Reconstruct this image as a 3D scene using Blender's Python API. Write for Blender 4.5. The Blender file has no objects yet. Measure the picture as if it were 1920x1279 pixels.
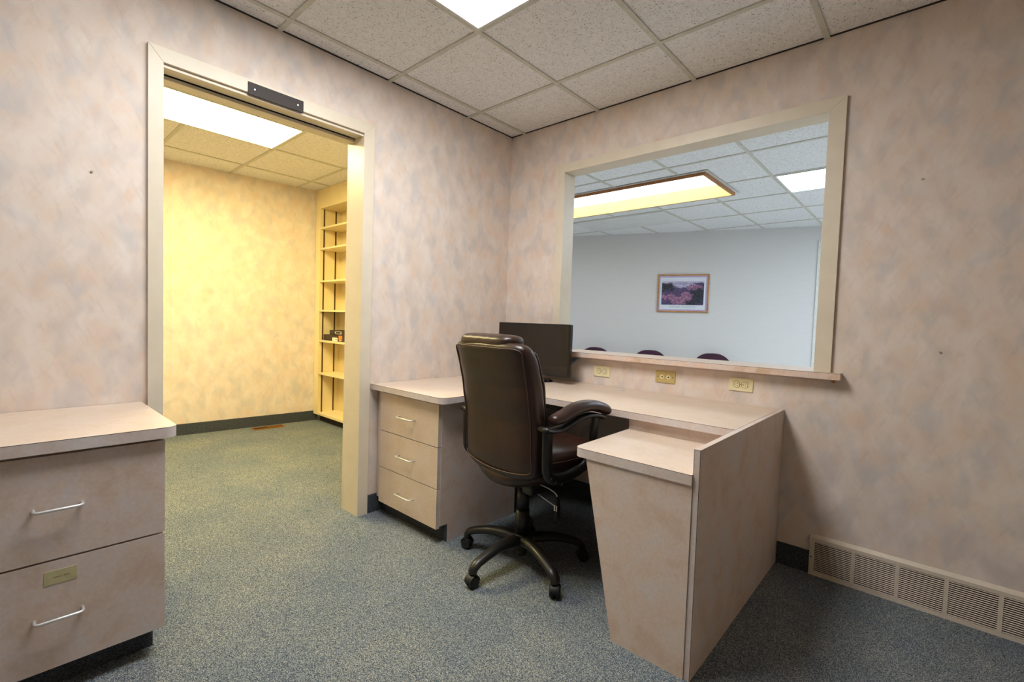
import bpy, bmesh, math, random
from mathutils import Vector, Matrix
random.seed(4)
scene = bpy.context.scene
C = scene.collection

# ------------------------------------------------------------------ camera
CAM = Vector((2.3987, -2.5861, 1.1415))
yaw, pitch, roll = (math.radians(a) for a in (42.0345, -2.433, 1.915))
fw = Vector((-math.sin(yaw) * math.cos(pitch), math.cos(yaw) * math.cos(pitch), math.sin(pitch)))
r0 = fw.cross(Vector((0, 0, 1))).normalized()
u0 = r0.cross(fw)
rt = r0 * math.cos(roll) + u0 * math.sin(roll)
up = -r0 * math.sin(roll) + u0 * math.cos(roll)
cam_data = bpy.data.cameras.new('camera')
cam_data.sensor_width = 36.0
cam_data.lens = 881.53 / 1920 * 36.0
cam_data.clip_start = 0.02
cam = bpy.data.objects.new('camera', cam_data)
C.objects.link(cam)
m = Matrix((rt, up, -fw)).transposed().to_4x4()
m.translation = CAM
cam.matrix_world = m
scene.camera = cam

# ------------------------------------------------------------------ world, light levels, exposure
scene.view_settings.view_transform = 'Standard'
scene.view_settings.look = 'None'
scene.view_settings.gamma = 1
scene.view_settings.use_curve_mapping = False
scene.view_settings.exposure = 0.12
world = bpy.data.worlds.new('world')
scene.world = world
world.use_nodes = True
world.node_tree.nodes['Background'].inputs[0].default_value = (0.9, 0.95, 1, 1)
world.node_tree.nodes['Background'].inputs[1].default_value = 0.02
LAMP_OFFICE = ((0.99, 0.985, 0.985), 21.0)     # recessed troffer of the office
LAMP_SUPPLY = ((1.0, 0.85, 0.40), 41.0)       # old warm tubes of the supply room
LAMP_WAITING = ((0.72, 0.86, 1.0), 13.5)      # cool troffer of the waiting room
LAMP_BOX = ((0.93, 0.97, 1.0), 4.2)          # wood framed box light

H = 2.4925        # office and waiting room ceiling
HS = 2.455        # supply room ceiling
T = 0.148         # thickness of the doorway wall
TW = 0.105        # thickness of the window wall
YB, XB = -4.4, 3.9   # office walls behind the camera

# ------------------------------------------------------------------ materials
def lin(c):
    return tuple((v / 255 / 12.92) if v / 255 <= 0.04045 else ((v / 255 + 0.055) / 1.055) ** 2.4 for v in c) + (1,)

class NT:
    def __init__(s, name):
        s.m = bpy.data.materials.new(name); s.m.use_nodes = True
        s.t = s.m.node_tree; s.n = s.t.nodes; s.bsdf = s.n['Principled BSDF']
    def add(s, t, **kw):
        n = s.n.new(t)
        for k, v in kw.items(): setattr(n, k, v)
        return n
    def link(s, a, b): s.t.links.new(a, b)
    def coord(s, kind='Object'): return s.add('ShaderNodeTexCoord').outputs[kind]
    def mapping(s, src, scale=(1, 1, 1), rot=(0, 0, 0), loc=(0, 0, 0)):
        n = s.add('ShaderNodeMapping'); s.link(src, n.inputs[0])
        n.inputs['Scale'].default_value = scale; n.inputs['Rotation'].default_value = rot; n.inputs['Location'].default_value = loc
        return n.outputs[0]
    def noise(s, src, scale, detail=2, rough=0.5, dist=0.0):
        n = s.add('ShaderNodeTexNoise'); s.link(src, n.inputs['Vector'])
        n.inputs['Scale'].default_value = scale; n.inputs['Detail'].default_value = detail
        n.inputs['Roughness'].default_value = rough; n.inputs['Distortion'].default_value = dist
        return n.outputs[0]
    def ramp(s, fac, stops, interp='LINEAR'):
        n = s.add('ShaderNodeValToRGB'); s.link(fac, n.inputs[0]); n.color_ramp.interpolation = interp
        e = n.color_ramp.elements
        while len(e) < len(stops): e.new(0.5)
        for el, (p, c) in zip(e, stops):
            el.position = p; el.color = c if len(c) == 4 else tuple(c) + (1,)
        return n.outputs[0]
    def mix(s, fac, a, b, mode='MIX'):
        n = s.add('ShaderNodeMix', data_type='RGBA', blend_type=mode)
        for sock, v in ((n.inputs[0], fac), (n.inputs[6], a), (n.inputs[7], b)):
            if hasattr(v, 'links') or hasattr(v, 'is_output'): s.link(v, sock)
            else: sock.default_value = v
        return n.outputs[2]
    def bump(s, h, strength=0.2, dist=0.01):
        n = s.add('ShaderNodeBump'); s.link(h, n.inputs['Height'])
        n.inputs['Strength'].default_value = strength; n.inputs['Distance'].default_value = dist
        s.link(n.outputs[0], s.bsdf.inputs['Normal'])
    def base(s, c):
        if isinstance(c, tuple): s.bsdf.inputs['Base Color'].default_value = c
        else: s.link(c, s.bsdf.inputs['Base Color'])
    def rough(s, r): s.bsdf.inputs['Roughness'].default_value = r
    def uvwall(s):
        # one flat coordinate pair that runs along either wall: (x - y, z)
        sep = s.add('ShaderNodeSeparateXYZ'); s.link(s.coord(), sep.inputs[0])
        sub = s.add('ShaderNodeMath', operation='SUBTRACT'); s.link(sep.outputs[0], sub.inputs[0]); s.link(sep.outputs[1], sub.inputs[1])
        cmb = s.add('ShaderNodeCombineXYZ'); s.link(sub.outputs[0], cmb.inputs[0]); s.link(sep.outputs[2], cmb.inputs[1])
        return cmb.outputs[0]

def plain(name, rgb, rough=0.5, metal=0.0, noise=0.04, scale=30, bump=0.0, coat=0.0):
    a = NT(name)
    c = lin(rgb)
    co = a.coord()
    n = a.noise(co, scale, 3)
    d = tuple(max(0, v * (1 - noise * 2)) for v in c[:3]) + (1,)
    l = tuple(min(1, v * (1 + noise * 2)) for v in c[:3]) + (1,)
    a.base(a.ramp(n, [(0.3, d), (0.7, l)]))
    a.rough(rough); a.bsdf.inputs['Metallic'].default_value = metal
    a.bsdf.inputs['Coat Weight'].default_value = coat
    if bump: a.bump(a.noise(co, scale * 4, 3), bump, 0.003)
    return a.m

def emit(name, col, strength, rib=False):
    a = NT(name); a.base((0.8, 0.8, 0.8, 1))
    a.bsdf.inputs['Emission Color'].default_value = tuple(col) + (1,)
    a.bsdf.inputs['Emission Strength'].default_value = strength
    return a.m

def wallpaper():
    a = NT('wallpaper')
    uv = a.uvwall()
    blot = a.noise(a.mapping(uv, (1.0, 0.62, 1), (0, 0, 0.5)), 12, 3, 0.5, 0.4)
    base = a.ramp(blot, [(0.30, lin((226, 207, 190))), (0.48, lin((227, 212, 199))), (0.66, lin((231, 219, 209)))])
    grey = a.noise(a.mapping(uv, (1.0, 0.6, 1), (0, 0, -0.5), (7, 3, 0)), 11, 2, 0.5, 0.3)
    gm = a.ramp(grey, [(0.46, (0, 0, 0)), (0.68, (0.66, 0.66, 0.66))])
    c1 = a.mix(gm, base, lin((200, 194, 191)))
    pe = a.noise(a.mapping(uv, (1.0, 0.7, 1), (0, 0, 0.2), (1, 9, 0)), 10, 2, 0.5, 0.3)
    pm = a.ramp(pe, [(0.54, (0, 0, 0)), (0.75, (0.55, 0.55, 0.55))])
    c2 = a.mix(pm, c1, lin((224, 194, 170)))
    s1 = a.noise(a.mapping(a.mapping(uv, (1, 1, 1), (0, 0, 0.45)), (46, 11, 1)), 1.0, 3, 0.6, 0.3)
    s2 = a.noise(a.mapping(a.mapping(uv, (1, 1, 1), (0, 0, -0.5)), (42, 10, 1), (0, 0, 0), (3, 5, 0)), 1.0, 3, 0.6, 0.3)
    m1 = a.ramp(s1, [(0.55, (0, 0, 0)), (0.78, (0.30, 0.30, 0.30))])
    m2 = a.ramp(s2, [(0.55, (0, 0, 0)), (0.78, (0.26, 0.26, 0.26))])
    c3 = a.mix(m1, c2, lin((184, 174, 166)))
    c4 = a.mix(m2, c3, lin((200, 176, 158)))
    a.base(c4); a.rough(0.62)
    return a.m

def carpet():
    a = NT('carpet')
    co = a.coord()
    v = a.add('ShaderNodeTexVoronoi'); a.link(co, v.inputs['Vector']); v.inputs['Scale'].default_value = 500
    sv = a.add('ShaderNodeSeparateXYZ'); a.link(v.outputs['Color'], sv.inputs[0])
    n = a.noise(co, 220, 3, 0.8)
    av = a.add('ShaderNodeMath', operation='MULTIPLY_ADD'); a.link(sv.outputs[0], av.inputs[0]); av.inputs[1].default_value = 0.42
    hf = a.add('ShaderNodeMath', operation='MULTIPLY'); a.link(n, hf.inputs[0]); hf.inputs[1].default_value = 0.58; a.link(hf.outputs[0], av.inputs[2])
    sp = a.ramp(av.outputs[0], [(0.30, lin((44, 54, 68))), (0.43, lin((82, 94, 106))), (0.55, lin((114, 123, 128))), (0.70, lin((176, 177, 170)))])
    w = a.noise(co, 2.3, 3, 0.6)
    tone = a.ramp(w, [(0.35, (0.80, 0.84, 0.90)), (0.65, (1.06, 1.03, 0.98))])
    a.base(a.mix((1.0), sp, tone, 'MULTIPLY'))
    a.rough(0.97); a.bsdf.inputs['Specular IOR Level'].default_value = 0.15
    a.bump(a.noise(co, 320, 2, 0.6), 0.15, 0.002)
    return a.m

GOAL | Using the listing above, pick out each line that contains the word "objects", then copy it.

ANSWER FOR THE TASK |
Reconstruct this image as a 3D scene using Blender's Python API. Write for Blender 4.5. The Blender file has no objects yet. Measure the picture as if it were 1920x1279 pixels.
cam = bpy.data.objects.new('camera', cam_data)
C.objects.link(cam)